You draw the cast shadows properly and avoid focusing on outlines. I can see the texture going dark to light, complete with lost edges at the lighter parts. I appreciate that you took the time and made everything quite neat. Looking at your details, I feel there might be some danger that you start drawing details rather than cast shadows - it's very easy to be swept away by this exercise and forget the outside world for a while. For your feathers, I'd try to minimize the individual feather fiber details and maybe even invert them at the darkest parts - so that at least some individual strands are white in a sea of black cast shadows. Try it! A little out of scope of this exercise, but yours was so well done that I think you're ready to experiment a little.

Dissection

One again, very well done. This is your strongest submission in the set. You turn the textures along the surface of the sausage in a very believable way by increasing the amount of cast shadows, building additive details upon the sausage, and keeping lost edges in the middle. This is really great, congratulations!

Form Intersections

This is a very hard exercise but you really rose to the challenge here. You have managed to avoid the most common errors - your forms are mostly equilateral, you have grouped them correctly and there are no overpasses with wobbly lines. I get a very clear idea of how you want to solve the intersections! Keep doing this as warm-up and watch yourself get even better. In your fourth paper, it's normal to think "WTF have i done", but remember there is no "right" answer - only the one you imagine and your job is to communicate it clearly.

Organic Intersections

You have done everything correctly by using uncomplicated forms, stacked perpendicularly, and the cast shadows warp around the shape below in a believable way - with some issues. Remember that a cast shadow can fall on two shapes below each other - such is the case in your second of these submissions - which will alter the way it looks. In one of the cast shadows, it looks like it's not following the underlying two sausages very well. I have redrawn a part which can give you an idea of what I mean. Not saying I have done it perfectly correctly, but the important part is to consider the effect on the two underlying sausages a bit differently.

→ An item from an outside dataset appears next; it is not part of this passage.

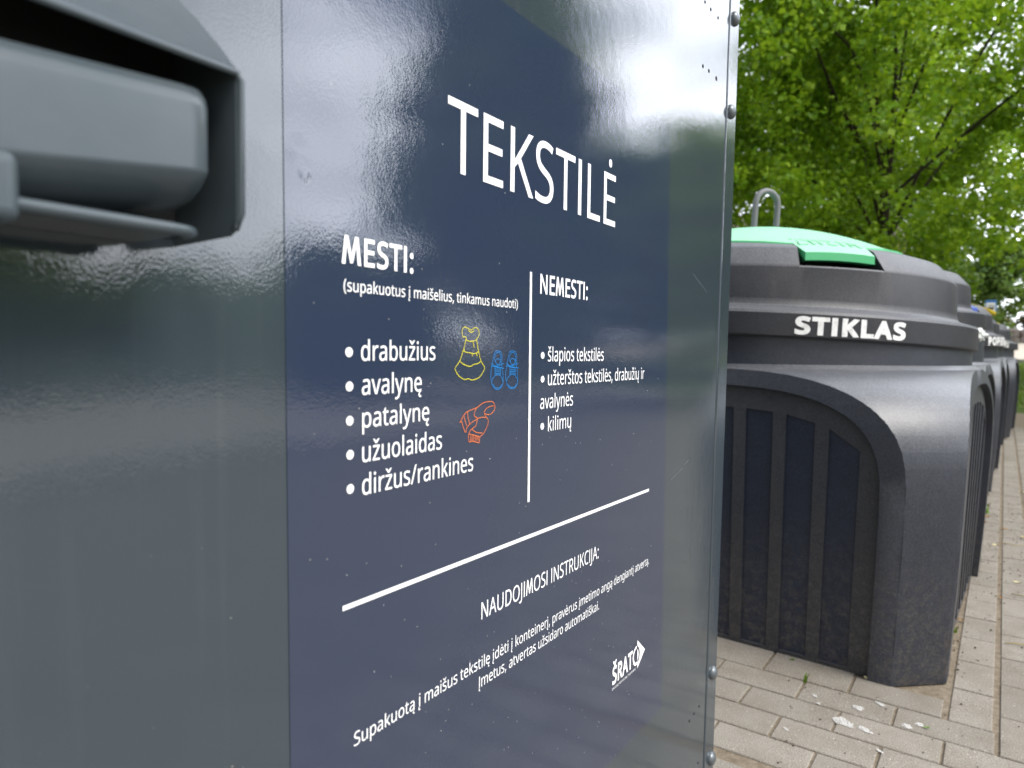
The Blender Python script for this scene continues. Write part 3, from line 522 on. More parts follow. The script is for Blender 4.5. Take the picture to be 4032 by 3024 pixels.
def _plastic(sky_tone, c0=(.026, .028, .036), c1=(.040, .041, .047), warm=.5):
    def fn(t, p):
        f = noise(t, 5, 5, .65)
        fine = noise(t, 210, 2, .7)
        c = mixc(t, ramp(t, f, [(.3, 0), (.75, .7)]), c0, c1)
        c = mixc(t, ramp(t, noise(t, 3.0, 4, .7, stretch=(2.4, 2.4, .5)), [(.56, 0), (.80, warm)]), c, (.060, .050, .041))
        # sky light painted as a paler tone on what faces up, dried mud splashed up from the paving
        z, g = position_z(t)
        s = nnode(t, 'ShaderNodeSeparateXYZ'); t.links.new(g.outputs['True Normal'], s.inputs[0])
        up = ramp(t, s.outputs['Z'], [(.05, 0), (.85, sky_tone)])
        c = mixc(t, up, c, (.100, .104, .116))
        mud = mathn(t, 'MULTIPLY', ramp(t, z, [(.0, 1), (.22, .55), (.42, 0)]), ramp(t, noise(t, 48, 6, .8), [(.45, 0), (.64, .7)]))
        c = mixc(t, mud, c, (.085, .074, .060))
        c = mixc(t, .75, c, ramp(t, fine, [(.3, .5), (.7, 1.5)]), 'MULTIPLY')
        c = mixc(t, .4, c, ramp(t, noise(t, 30, 4, .75), [(.35, .75), (.65, 1.25)]), 'MULTIPLY')
        t.links.new(c, p.inputs['Base Color'])
        bump(t, p, fine, .25, .002)
    return fn


M = {}
M['paver'] = mat('concrete_paver', (.3, .29, .26), .9, spec=.25, fn=_paver)
M['sand'] = mat('sandy_joint_soil', (.3, .23, .15), 1, spec=.1, fn=_sand)
M['ground'] = mat('ground_soil', (.1, .12, .04), 1, spec=.1, fn=_ground)
M['asphalt'] = mat('asphalt', (.05, .05, .05), .9, spec=.25, fn=_asphalt)
M['kerb'] = mat('kerb_concrete', (.34, .33, .30), .9, spec=.2, fn=lambda t, p: t.links.new(ramp(t, noise(t, 30, 4), [(.3, (.26, .25, .22)), (.7, (.40, .39, .35))]), p.inputs['Base Color']))
M['bin'] = mat('grey_bin_paint', (.06, .07, .07), .16, spec=.9, fn=_binpaint)
M['hatch'] = mat('grey_hatch_paint', (.075, .09, .096), .24, spec=.32, fn=lambda t, p: (t.links.new(ramp(t, noise(t, 16, 4), [(.35, (.050, .066, .076)), (.72, (.068, .083, .091))]), p.inputs['Base Color']), orange_peel(t, p, .55)))
M['film'] = mat('navy_sign_film', (.05, .06, .11), .14, spec=.9, fn=_signfilm)
M['white'] = mat('white_print', (.84, .84, .84), .22)
M['yellow_ink'] = mat('yellow_print', (.78, .70, .03), .3)
M['blue_ink'] = mat('blue_print', (.01, .26, .72), .3)
M['orange_ink'] = mat('orange_print', (.82, .20, .045), .3)
M['steel'] = mat('painted_steel', (.13, .145, .155), .35, metal=.5)
M['dark'] = mat('dark_rivet_and_shade', (.01, .01, .011), .8)
M['speck'] = mat('pale_dirt', (.62, .62, .60), .8)
M['plastic'] = mat('grey_recycled_plastic', (.04, .04, .045), .40, spec=.55, fn=_plastic(.85, (.022, .026, .037), (.034, .037, .047), .3))
M['plastic_rib'] = mat('dusty_rib_plastic', (.04, .04, .04), .45, spec=.5, fn=_plastic(.7, (.028, .030, .036), (.039, .039, .043), .25))
M['plastic_slot'] = mat('clean_slot_plastic', (.02, .02, .03), .45, spec=.45, fn=_plastic(.7, (.013, .018, .033), (.019, .024, .039), .1))
M['lid'] = mat('grey_lid_plastic', (.02, .02, .023), .5, spec=.45, fn=_plastic(.8, (.014, .015, .019), (.024, .024, .028), .5))
M['loop'] = mat('galvanised_loop', (.13, .13, .135), .55, metal=.2)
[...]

Overall I think you should be very proud, to do this well the first time is an accomplishment. You take this seriously, draw in a neat manner and understand the principles. Congratulations on finishing and good luck with Lesson 3!

Next Steps:

Move on to Lesson 3

This community member feels the lesson should be marked as complete. In order for the student to receive their completion badge, this critique will need 2 agreements from other members of the community.
3:05 PM, Saturday May 4th 2024

Hello Kotla, thanks so much for your very detailed critique, and for the time you took to draw the example where I failed. That's very encouraging.